KenHo said...
Oh my God, those dreadful tie-on booms and horrible sack like sails.
How did this sport survive infancy ??
I give thanks daily for modern gear.
That gear was much quicker than modern stuff in light winds (which is what we get, most of the time), and it went upwind, and you could lend your race gear to someone else so they could become intoxicated by the sport. It's no surprise that the sport was huge.
I started in 1978, after seeing a report on the Windsurfer in a sailing mag and seeing other dinghy/yacht sailors around Middle Harbour (Sydney) getting into it. The first time I stepped on a board, the metal universal joint snapped and the edge tore into my leg - the scar is still there.
I got a board (30872, brand new at the time - I still have the sail, CB and uni) and joined the first fleet in Australia, Long Bay, which raced in front of our house on Middle Harbour.
By early 1980, we'd got onto amazingly

high-tech things like harnesses, small sails, storm centreboards, the Windsurfer Chopper (a One Design with the back cut off, extra rocker and footstraps) and the first "surf" regatta in Oz, the Wrigleys of early 1980. It was about the third wave/high wind regatta in the world, and probably the regatta that Nosinkanow saw.

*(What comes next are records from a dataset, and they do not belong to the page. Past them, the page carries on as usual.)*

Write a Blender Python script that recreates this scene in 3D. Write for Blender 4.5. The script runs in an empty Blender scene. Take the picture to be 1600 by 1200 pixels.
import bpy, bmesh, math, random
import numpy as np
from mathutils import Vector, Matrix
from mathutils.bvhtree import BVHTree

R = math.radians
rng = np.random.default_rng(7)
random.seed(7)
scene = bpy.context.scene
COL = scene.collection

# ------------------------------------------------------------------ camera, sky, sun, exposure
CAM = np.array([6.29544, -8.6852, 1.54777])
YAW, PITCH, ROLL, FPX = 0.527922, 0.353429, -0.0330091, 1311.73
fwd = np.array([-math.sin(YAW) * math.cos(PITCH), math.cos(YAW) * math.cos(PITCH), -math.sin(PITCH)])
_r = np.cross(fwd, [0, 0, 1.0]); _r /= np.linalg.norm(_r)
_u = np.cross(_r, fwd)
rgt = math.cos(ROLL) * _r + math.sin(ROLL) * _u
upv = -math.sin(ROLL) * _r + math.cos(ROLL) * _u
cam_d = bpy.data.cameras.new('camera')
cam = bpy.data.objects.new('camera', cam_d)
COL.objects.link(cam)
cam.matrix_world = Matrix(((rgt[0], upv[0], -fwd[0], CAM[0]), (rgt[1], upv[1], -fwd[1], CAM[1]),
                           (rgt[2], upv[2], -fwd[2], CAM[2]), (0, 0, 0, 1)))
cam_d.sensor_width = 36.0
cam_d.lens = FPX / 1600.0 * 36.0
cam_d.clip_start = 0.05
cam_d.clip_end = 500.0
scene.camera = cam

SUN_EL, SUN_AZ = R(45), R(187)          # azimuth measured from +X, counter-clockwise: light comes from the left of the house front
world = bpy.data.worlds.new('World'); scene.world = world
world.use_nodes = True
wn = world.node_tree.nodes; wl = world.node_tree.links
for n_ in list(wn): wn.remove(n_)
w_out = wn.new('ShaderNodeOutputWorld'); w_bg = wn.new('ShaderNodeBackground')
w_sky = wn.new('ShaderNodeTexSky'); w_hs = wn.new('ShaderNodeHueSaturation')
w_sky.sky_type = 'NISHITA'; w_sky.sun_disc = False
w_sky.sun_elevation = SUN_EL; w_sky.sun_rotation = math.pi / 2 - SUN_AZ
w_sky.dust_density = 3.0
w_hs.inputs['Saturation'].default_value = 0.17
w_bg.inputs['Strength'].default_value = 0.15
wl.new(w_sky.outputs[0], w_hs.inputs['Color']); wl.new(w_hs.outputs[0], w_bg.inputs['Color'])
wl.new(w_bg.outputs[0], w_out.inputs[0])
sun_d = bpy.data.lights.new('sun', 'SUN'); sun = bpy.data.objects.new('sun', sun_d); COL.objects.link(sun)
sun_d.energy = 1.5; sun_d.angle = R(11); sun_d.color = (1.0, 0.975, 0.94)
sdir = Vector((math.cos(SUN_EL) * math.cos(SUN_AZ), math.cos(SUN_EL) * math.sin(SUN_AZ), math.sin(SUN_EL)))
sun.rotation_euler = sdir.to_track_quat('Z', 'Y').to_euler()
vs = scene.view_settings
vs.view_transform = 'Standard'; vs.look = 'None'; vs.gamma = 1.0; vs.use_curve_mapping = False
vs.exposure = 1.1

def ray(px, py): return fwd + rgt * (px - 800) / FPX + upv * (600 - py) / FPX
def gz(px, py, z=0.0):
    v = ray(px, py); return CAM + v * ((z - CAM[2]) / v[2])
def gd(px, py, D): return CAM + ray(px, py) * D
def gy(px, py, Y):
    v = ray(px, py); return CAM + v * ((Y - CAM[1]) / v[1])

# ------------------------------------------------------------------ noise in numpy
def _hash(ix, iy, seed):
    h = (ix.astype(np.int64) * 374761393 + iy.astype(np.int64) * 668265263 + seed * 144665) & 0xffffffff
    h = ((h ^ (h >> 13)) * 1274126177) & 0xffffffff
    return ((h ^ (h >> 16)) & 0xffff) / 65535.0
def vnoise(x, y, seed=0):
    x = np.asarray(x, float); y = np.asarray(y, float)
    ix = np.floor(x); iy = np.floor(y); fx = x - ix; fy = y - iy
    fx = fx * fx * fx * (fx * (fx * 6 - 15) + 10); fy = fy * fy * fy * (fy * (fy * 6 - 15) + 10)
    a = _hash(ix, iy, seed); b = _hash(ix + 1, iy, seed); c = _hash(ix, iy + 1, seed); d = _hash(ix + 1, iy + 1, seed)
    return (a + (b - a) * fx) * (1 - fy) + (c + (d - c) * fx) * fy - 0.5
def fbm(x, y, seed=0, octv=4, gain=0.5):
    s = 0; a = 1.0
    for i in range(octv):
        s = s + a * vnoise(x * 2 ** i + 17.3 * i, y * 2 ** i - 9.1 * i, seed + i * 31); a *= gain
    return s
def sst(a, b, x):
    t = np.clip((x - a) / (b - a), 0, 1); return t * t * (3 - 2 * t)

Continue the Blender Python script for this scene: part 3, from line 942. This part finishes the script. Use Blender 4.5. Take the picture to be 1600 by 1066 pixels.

I remember reading that Robby Naish and Mike Waltze were coming out for the regatta, and we were all going "wow, Robby Naish!!.... errr, who is he???"

We found out pretty damn quickly.
From there, went into Div 2 boards, Pan Am boards (Raceboards), the early slalom years, wavesailing (my first board was a surfboard from a clean-up campaign on which I tried to use a Wally rig with wooden wishbones), my own Chopper, racing in Europe, overnight camping trips sleeping under sails, and later teaching the wife and kids.
It was a fantastic time, ruined only by the trendoids who inevitably move in and the industry's attempts to cater for them, which lead to the sport disappearing up its own whatsit for many years. Thankfully, it now seems that everyone has realised that the sport must pay attention to simplicity and light winds - for example Robby Naish said in a recent interview that the real market is longboards and light winds.
The thing that I still cannot believe is that 32 years after at age 47, I'm still getting such a rush from sailing a Wally - but now many of us are doing it with our kids.